Forex trade expansion not mean to revalue yuan (Agencies) Updated: 2005-05-17 15:17
China's launch of new foreign currency pairs for onshore trade will help
deepen its foreign exchange market but it does not indicate an imminent yuan
revaluation, officials and analysts say.
A woman walks past
a billboard displaying the symbols of various currencies in this undated
file photo. China's launch of new foreign currency pairs for onshore trade
does not indicate an imminent yuan revaluation.
[AFP] | "Including more currencies in trading is clearly one preparation for China to
liberalize its currency regime but the move itself does not mean that it's
directly and immediately related to China's plans," said Dong Tao, chief
economist at Credit Suisse First Boston.
"The timing (of the new pairs) itself may not necessarily be that relevant."
For its part, China's central bank has repeatedly said it will not revalue
the yuan, which is pegged at about 8.28 to the dollar, when it expands foreign
exchange trading on Wednesday.
Late Monday Chinese Premier Wen Jiabao reiterated the nation's position.
"The renminbi's foreign exchange rate reform is the sovereignty of China,"
Wen said in remarks carried by the official Xinhua news agency.
"We respect the order of the market economy but do not succumb to outside
pressure. Any pressure or speculation or politicizing economic issues is not
helpful to resolving the problem," Wen added.
China's foreign-exchange infrastructure is underdeveloped for an economy its
size, with dealings limited to a handful of domestic banks that trade in four
pairs strictly for current account purposes only.
Four yuan pairs are now traded in China -- against the US dollar, Japanese
yen, Hong Kong dollar and the euro.
The new pairs will be the US dollar against the Hong Kong dollar, the yen,
the British pound, the Swiss franc, the Australian dollar, the Canadian dollar
and the euro, plus the euro against the yen.
Shanghai's China Foreign Exchange Trade System (CFETS) has also brought in
market makers to help deepen and expand trade.
These include seven major foreign banks -- Deutsche Bank, HSBC, ABN Amro,
Royal Bank of Scotland, Citibank, Bank of Montreal and ING -- as well as two
domestic institutions, Bank of China and CITIC Industrial Bank.
"Allowing market makers besides the central bank, and increasing the number
of tradeable currency pairs, will give market participants, the private sector,
more of a role in China's forex market, laying the groundwork for an eventual
move to a more flexible exchange rate," said Rob Subbaraman, economist with
Lehman Brothers in Tokyo.
While a revaluation is unlikely to come this week, CFETS has indicated that
the launch of the new trading pairs is part of a broader opening of the Chinese
currency market and brings the country more in line with international markets.
The changes would help the development of yuan-based derivative products,
which would also assist local banks in hedging against exchange-rate risks.
With speculation that a yuan revaluation will soon occur global foreign
exchange markets have remained on edge, as seen by confused reports last week
claiming that China would revalue the yuan by 1.26 percent within a month and
6.03 percent over a year.
The People's Daily, which first carried the report, removed the story after
it was picked up by foreign news services, rattling currency markets.

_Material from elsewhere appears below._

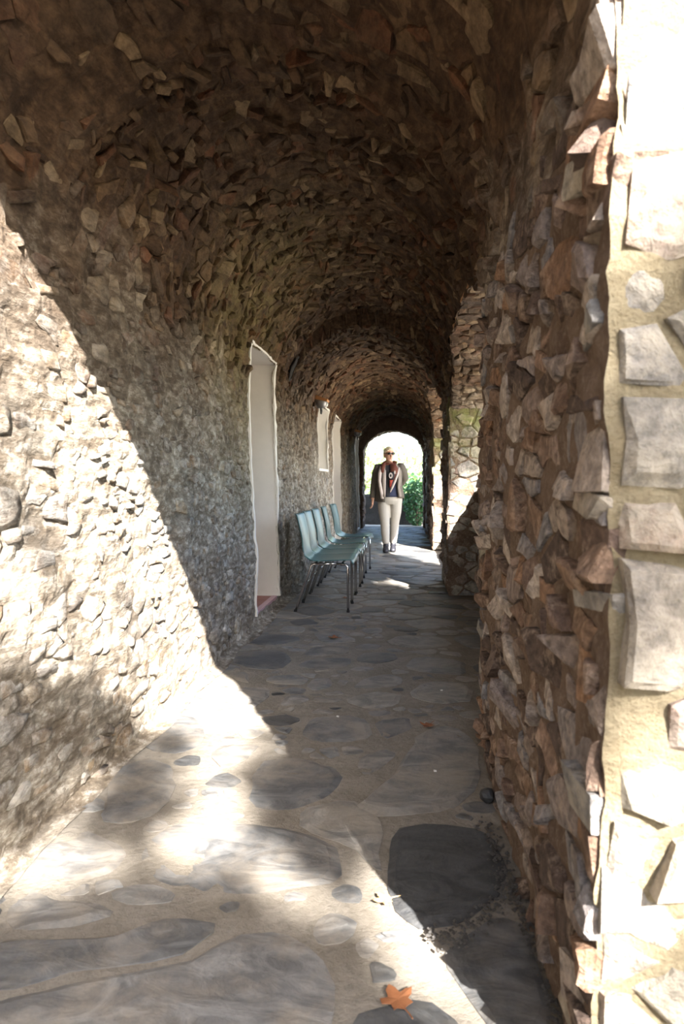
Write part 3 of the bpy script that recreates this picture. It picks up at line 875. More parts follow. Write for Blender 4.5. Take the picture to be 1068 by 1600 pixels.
mb = MB(); mb.add([(-60,-60,-.06),(60,-60,-.06),(60,90,-.06),(-60,90,-.06)], [(0,1,2,3)])
tag(mb.build('ground', M['ground']), kind='structure')
def leaf_cloud(name, n, rx, ry, rz, size, rnd, shell=False):
    V, F = [], []
    for _ in range(n):
        while True:
            p = Vector((rnd.uniform(-1,1), rnd.uniform(-1,1), rnd.uniform(-1,1)))
            if p.length < 1 and (not shell or p.length > .45): break
        c = Vector((p.x*rx, p.y*ry, p.z*rz)); s = size*lerp(.6,1.3,rnd.random())
        a = Vector((rnd.gauss(0,1), rnd.gauss(0,1), rnd.gauss(0,1))).normalized(); b = a.orthogonal().normalized(); c2 = a.cross(b)
        an = rnd.random()*2*PI; d = b*math.cos(an)+c2*math.sin(an); e = a.cross(d)
        k = len(V)
        V += [c-d*s*.5, c-e*s*.32+a*s*.05, c+d*s*.55, c+e*s*.32+a*s*.05]
        F += [(k,k+1,k+2),(k,k+2,k+3)]
    return mesh_of(name, V, F)
rt = random.Random(5)
def tree(base, top_z, clumps, label, group=None):
    root = empty('tree', base)
    b = Vector(base)
    m = MB(); th = Vector((rt.uniform(-.1,.1), rt.uniform(-.1,.1), top_z))
    m.tube([(0,0,-.1), th*.35+Vector((.1,0,0)), th*.7, th], [.26,.21,.17,.13], 10)
    m.build('trunk', M['bark'], root, True)
    cx = sum((Vector(c[:3]) for c in clumps), Vector())/len(clumps) - b
    groups = {}
    for c in clumps: groups.setdefault((round(c[0]/1.6), round(c[1]/1.6)), []).append(c)
    for g in groups.values():
        m = MB(); gc = sum((Vector(c[:3]) for c in g), Vector())/len(g) - b
        mid = th.lerp(gc, .5)+Vector((0,0,.35))
        m.tube([th*.85, mid, gc-Vector((0,0,.15))], [.10,.06,.03], 7)
        for c in g:
            q = Vector(c[:3])-b; m.tube([gc-Vector((0,0,.15)), gc.lerp(q,.5), q], [.02,.012,.006], 5)
        m.build('branch', M['bark'], root, True)
    for c in clumps:
        me = CL[rt.randrange(len(CL))]
        o = obj('leaf_cluster', me, M['leaf_a'], root, Vector(c[:3])-b, (rt.random()*6, rt.random()*6, rt.random()*6)); o.scale = (c[3],)*3; o['kind'] = 'stuff'
    tag(root, label, 'tree', group)
CL = [leaf_cloud('leaf_cluster', 170, 1, 1, 1, .58, rt) for _ in range(4)]
for me in CL: me.materials.append(M['leaf_a'])
def up(p, s): return Vector(p) + SUN*s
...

It blamed
the error on a poor translation from Chinese into English.
Earlier, on the last trading day ahead of China's week-long May 1 holiday, a
glitch on the China foreign exchange trading system had the yuan quoted 60 pips
higher against the dollar outside of its narrow 0.3-percent trading band.
Markets recovered after the errors were clarified but in both instances the
yen and major Asian currencies appreciated against the US dollar -- indicating
that the US unit may face general weakness should the yuan be revalued.
China has been under increasingly heavy pressure from the United States and
Europe to revalue its currency, claiming that mainland exports get a massive
windfall from an artificially weak yuan.